■ TASK STATEMENT
Write out the data again exactly, skipping every picture.
** start of GIVEN INFORMATION **
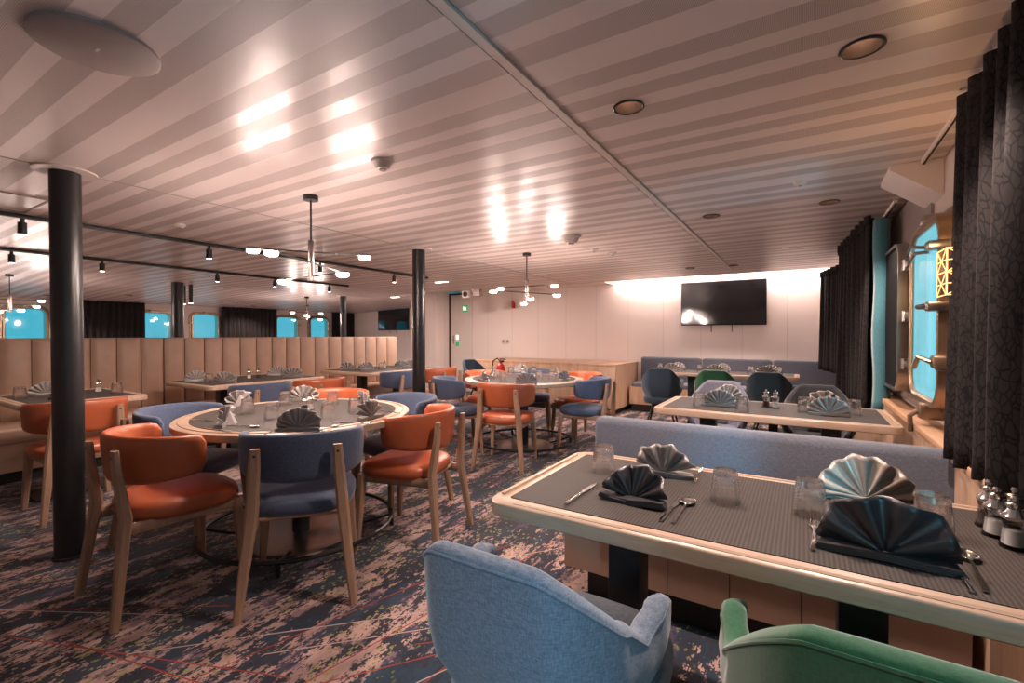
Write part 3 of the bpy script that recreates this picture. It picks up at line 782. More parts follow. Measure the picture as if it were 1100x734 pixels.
# fire extinguisher on the floor
t = thing('fire_extinguisher', 'red fire extinguisher on a stand beyond the far round table', 'fire extinguisher', (-4.35, 6.6, .30))
MB().lathe([(0, 0), (.075, 0), (.08, .02), (.08, .36), (.06, .42), (.025, .45), (.025, .48), (0, .48)], 32).build('tank', 'red', t)
MB().box(-.02, .06, -.02, .02, .47, .50, .004).box(-.02, .10, -.012, .012, .51, .53, .004).build('lever', 'black', t)
MB().tube([(-.01, 0, .48), (-.07, 0, .53), (-.14, -.02, .49), (-.16, -.03, .38), (-.15, -.03, .2), (-.13, -.03, .1)], [.011, .011, .011, .011, .011, .018], 10).build('hose', 'black', t)
MB().box(-.05, .05, -.088, -.075, .12, .26).build('instruction_plate', 'signwhite', t, smooth=False)
MB().box(-.11, .11, -.11, .11, -.30, -.27, .01).tube([(0, 0, -.28), (0, 0, 0)], .02, 10).build('stand', 'black', t)

# lattice wall lamp
t = thing('lattice_wall_lamp', 'square bronze wall lamp with glowing triangle lattice beside the porthole', 'wall lamp', (.525, 2.40, 1.385))
MB().box(.0, .055, -.03, .03, .05, .13, .004).build('arm', 'brass', t)
MB().box(-.072, .050, -.07, .07, -.005, .17, .002).build('shade', 'bronze', t)
b = MB()
def strip(b, p, q, face):
    (x0, z0), (x1, z1) = p, q
    if face == 'y': a, c = (-.072 + x0 * .122, -.072, z0 * .175 - .005), (-.072 + x1 * .122, -.072, z1 * .175 - .005); b.bar(a, c, 0.0017, .003, side=(0, 1, 0))
    else: a, c = (-.074, -.07 + x0 * .14, z0 * .175 - .005), (-.074, -.07 + x1 * .14, z1 * .175 - .005); b.bar(a, c, 0.0017, .003, side=(1, 0, 0))
for f in ('y', 'x'):
    nx, nz = 1, 2
    for j in range(nz):
        z0, z1 = j / nz, (j + 1) / nz; zm = (z0 + z1) / 2
        for p, q in (((0, z0), (1, z1)), ((0, z1), (1, z0)), ((0, zm), (1, zm)), ((0, z0), (1, z0)), ((0, z1), (1, z1)), ((0, z0), (0, z1)), ((1, z0), (1, z1))): strip(b, p, q, f)
b.build('lattice', 'lampglow', t, smooth=False)
l = bpy.data.lights.new('lamp_glow', 'POINT'); l.energy = 1.4; l.color = (1, .55, .25); l.shadow_soft_size = .04; o = bpy.data.objects.new('lamp_glow', l); COL.objects.link(o); o.location = (.43, 2.44, 1.62)

# ------------------------------------------------------------------ tables
def slab_outline(w, d, r, n=6): return rrect(w, d, r, n)
def rect_table(x0, x1, y0, y1, label, legs, zt=.75, groove=True, r=.06):
    cx, cy = (x0 + x1) / 2, (y0 + y1) / 2; w, d = x1 - x0, y1 - y0
    t = thing('dining_table', label, 'table', (cx, cy, 0))
    b = MB(); o = rrect(w, d, r); i_ = rrect(w - .01, d - .01, r)
    b.loft([[Vector((p[0], p[1], z)) for p in q] for q, z in ((i_, zt - .042), (o, zt - .038), (o, zt - .005), (i_, zt))]); top = b.build('tabletop', 'oak', t, ang=50)
    b = MB(); m_ = .055
    b.loft([[Vector((p[0], p[1], z)) for p in rrect(w - 2 * m_, d - 2 * m_, .008)] for z in (zt - .002, zt + .002)]); b.build('inlay', 'mat', top, smooth=False)
    if groove:
        L = w / 2 - .09
        for ya in (-d / 2 + .016, d / 2 - .030): MB().box(-L, L, ya, ya + .014, zt - .001, zt + .0012).build('groove', 'oak_dark', top, smooth=False)
        
        for xa in (-w / 2 + .016, w / 2 - .026): MB().box(xa, xa + .010, -d / 2 + .07, d / 2 - .07, zt, zt + .006, .002).build('fiddle_rail', 'oak_edge', top)
    for lx, ly in legs:
        MB().box(lx - cx - .05, lx - cx + .05, ly - cy - .05, ly - cy + .05, .012, zt - .04, .004).build('leg', 'black', t)
        MB().box(lx - cx - .20, lx - cx + .20, ly - cy - .24, ly - cy + .24, 0, .012, .003).build('foot_plate', 'black', t)
    return t
rect_table(-.785, .585, 1.10, 1.79, 'nearest rectangular oak table with woven inlay at the front right', [(-.47, 1.46), (.13, 1.46)])
rect_table(-.845, .455, 3.10, 3.80, 'second rectangular oak table behind the grey banquette by the curtain', [(-.55, 3.45), (.15, 3.45)])
rect_table(-1.80, -.03, 6.25, 6.85, 'far rectangular oak table in front of the wall banquette under the television', [(-1.25, 6.55), (-.3, 6.55)], zt=.74)
rect_table(-5.36, -4.46, .90, 1.63, 'small square oak table at the left edge beside the near pillar', [(-4.95, 1.27)])
rect_table(-5.60, -4.66, 2.16, 3.42, 'oak banquette table in the middle with four grey napkin fans', [(-5.1, 2.5), (-5.1, 3.1)])
rect_table(-5.60, -4.58, 3.98, 5.25, 'oak banquette table left of the second pillar', [(-5.1, 4.3), (-5.1, 4.95)])

def round_make():
    t = thing('round_dining_table', '', 'table')
    R = .655; zt = .75; n = 96
    top = MB().lathe([(0, zt - .042), (R - .01, zt - .042), (R, zt - .036), (R, zt - .005), (R - .006, zt), (0, zt)], n).build('tabletop', 'oak', t, ang=50)
    MB().lathe([(0, zt), (R - .085, zt), (R - .085, zt + .002), (0, zt + .002)], n).build('inlay', 'mat', top, ang=50)
    b = MB(); b.ring((0, 0, zt + .0005), R - .035, .0035, 96, 6); b.build('groove', 'oak_dark', top)
    MB().lathe([(0, .02), (.05, .02), (.05, zt - .06), (.16, zt - .045), (.16, zt - .042), (0, zt - .042)], 32).build('column', 'black', t)
    MB().lathe([(0, 0), (.33, 0), (.33, .012), (.30, .018), (0, .024)], 64).build('base_plate', 'steel', t)
    rg = MB().ring((0, 0, .075), .545, .012, 72, 10).build('foot_ring', 'black', t)
    for k in range(4):
        b = MB(); a = PI / 4 + k * PI / 2; b.tube([(.30 * math.cos(a), .30 * math.sin(a), .018), (.45 * math.cos(a), .45 * math.sin(a), .05), (.545 * math.cos(a), .545 * math.sin(a), .075)], .008, 8); b.tube([(.545 * math.cos(a), .545 * math.sin(a), .07), (.545 * math.cos(a), .545 * math.sin(a), 0)], .012, 8)
        b.build('ring_support', 'black', rg)
    return t
RT = Pool(round_make)
T1 = Vector((-2.635, 1.745, 0)); T2 = Vector((-2.62, 4.44, 0))
RT.place(T1, 0, 'near round oak table with dark woven inlay and foot ring', 'round tables'); RT.place(T2, 0, 'far round oak table with dark woven inlay in front of the cabinet', 'round tables')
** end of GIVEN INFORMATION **
■ RESULT
Write part 3 of the bpy script that recreates this picture. It picks up at line 782. More parts follow. Measure the picture as if it were 1100x734 pixels.
# fire extinguisher on the floor
t = thing('fire_extinguisher', 'red fire extinguisher on a stand beyond the far round table', 'fire extinguisher', (-4.35, 6.6, .30))
MB().lathe([(0, 0), (.075, 0), (.08, .02), (.08, .36), (.06, .42), (.025, .45), (.025, .48), (0, .48)], 32).build('tank', 'red', t)
MB().box(-.02, .06, -.02, .02, .47, .50, .004).box(-.02, .10, -.012, .012, .51, .53, .004).build('lever', 'black', t)
MB().tube([(-.01, 0, .48), (-.07, 0, .53), (-.14, -.02, .49), (-.16, -.03, .38), (-.15, -.03, .2), (-.13, -.03, .1)], [.011, .011, .011, .011, .011, .018], 10).build('hose', 'black', t)
MB().box(-.05, .05, -.088, -.075, .12, .26).build('instruction_plate', 'signwhite', t, smooth=False)
MB().box(-.11, .11, -.11, .11, -.30, -.27, .01).tube([(0, 0, -.28), (0, 0, 0)], .02, 10).build('stand', 'black', t)

# lattice wall lamp
t = thing('lattice_wall_lamp', 'square bronze wall lamp with glowing triangle lattice beside the porthole', 'wall lamp', (.525, 2.40, 1.385))
MB().box(.0, .055, -.03, .03, .05, .13, .004).build('arm', 'brass', t)
MB().box(-.072, .050, -.07, .07, -.005, .17, .002).build('shade', 'bronze', t)
b = MB()
def strip(b, p, q, face):
    (x0, z0), (x1, z1) = p, q
    if face == 'y': a, c = (-.072 + x0 * .122, -.072, z0 * .175 - .005), (-.072 + x1 * .122, -.072, z1 * .175 - .005); b.bar(a, c, 0.0017, .003, side=(0, 1, 0))
    else: a, c = (-.074, -.07 + x0 * .14, z0 * .175 - .005), (-.074, -.07 + x1 * .14, z1 * .175 - .005); b.bar(a, c, 0.0017, .003, side=(1, 0, 0))
for f in ('y', 'x'):
    nx, nz = 1, 2
    for j in range(nz):
        z0, z1 = j / nz, (j + 1) / nz; zm = (z0 + z1) / 2
        for p, q in (((0, z0), (1, z1)), ((0, z1), (1, z0)), ((0, zm), (1, zm)), ((0, z0), (1, z0)), ((0, z1), (1, z1)), ((0, z0), (0, z1)), ((1, z0), (1, z1))): strip(b, p, q, f)
b.build('lattice', 'lampglow', t, smooth=False)
l = bpy.data.lights.new('lamp_glow', 'POINT'); l.energy = 1.4; l.color = (1, .55, .25); l.shadow_soft_size = .04; o = bpy.data.objects.new('lamp_glow', l); COL.objects.link(o); o.location = (.43, 2.44, 1.62)

# ------------------------------------------------------------------ tables
def slab_outline(w, d, r, n=6): return rrect(w, d, r, n)
def rect_table(x0, x1, y0, y1, label, legs, zt=.75, groove=True, r=.06):
    cx, cy = (x0 + x1) / 2, (y0 + y1) / 2; w, d = x1 - x0, y1 - y0
    t = thing('dining_table', label, 'table', (cx, cy, 0))
    b = MB(); o = rrect(w, d, r); i_ = rrect(w - .01, d - .01, r)
    b.loft([[Vector((p[0], p[1], z)) for p in q] for q, z in ((i_, zt - .042), (o, zt - .038), (o, zt - .005), (i_, zt))]); top = b.build('tabletop', 'oak', t, ang=50)
    b = MB(); m_ = .055
    b.loft([[Vector((p[0], p[1], z)) for p in rrect(w - 2 * m_, d - 2 * m_, .008)] for z in (zt - .002, zt + .002)]); b.build('inlay', 'mat', top, smooth=False)
    if groove:
        L = w / 2 - .09
        for ya in (-d / 2 + .016, d / 2 - .030): MB().box(-L, L, ya, ya + .014, zt - .001, zt + .0012).build('groove', 'oak_dark', top, smooth=False)
        
        for xa in (-w / 2 + .016, w / 2 - .026): MB().box(xa, xa + .010, -d / 2 + .07, d / 2 - .07, zt, zt + .006, .002).build('fiddle_rail', 'oak_edge', top)
    for lx, ly in legs:
        MB().box(lx - cx - .05, lx - cx + .05, ly - cy - .05, ly - cy + .05, .012, zt - .04, .004).build('leg', 'black', t)
        MB().box(lx - cx - .20, lx - cx + .20, ly - cy - .24, ly - cy + .24, 0, .012, .003).build('foot_plate', 'black', t)
    return t
rect_table(-.785, .585, 1.10, 1.79, 'nearest rectangular oak table with woven inlay at the front right', [(-.47, 1.46), (.13, 1.46)])
rect_table(-.845, .455, 3.10, 3.80, 'second rectangular oak table behind the grey banquette by the curtain', [(-.55, 3.45), (.15, 3.45)])
rect_table(-1.80, -.03, 6.25, 6.85, 'far rectangular oak table in front of the wall banquette under the television', [(-1.25, 6.55), (-.3, 6.55)], zt=.74)
rect_table(-5.36, -4.46, .90, 1.63, 'small square oak table at the left edge beside the near pillar', [(-4.95, 1.27)])
rect_table(-5.60, -4.66, 2.16, 3.42, 'oak banquette table in the middle with four grey napkin fans', [(-5.1, 2.5), (-5.1, 3.1)])
rect_table(-5.60, -4.58, 3.98, 5.25, 'oak banquette table left of the second pillar', [(-5.1, 4.3), (-5.1, 4.95)])

def round_make():
    t = thing('round_dining_table', '', 'table')
    R = .655; zt = .75; n = 96
    top = MB().lathe([(0, zt - .042), (R - .01, zt - .042), (R, zt - .036), (R, zt - .005), (R - .006, zt), (0, zt)], n).build('tabletop', 'oak', t, ang=50)
    MB().lathe([(0, zt), (R - .085, zt), (R - .085, zt + .002), (0, zt + .002)], n).build('inlay', 'mat', top, ang=50)
    b = MB(); b.ring((0, 0, zt + .0005), R - .035, .0035, 96, 6); b.build('groove', 'oak_dark', top)
    MB().lathe([(0, .02), (.05, .02), (.05, zt - .06), (.16, zt - .045), (.16, zt - .042), (0, zt - .042)], 32).build('column', 'black', t)
    MB().lathe([(0, 0), (.33, 0), (.33, .012), (.30, .018), (0, .024)], 64).build('base_plate', 'steel', t)
    rg = MB().ring((0, 0, .075), .545, .012, 72, 10).build('foot_ring', 'black', t)
    for k in range(4):
        b = MB(); a = PI / 4 + k * PI / 2; b.tube([(.30 * math.cos(a), .30 * math.sin(a), .018), (.45 * math.cos(a), .45 * math.sin(a), .05), (.545 * math.cos(a), .545 * math.sin(a), .075)], .008, 8); b.tube([(.545 * math.cos(a), .545 * math.sin(a), .07), (.545 * math.cos(a), .545 * math.sin(a), 0)], .012, 8)
        b.build('ring_support', 'black', rg)
    return t
RT = Pool(round_make)
T1 = Vector((-2.635, 1.745, 0)); T2 = Vector((-2.62, 4.44, 0))
RT.place(T1, 0, 'near round oak table with dark woven inlay and foot ring', 'round tables'); RT.place(T2, 0, 'far round oak table with dark woven inlay in front of the cabinet', 'round tables')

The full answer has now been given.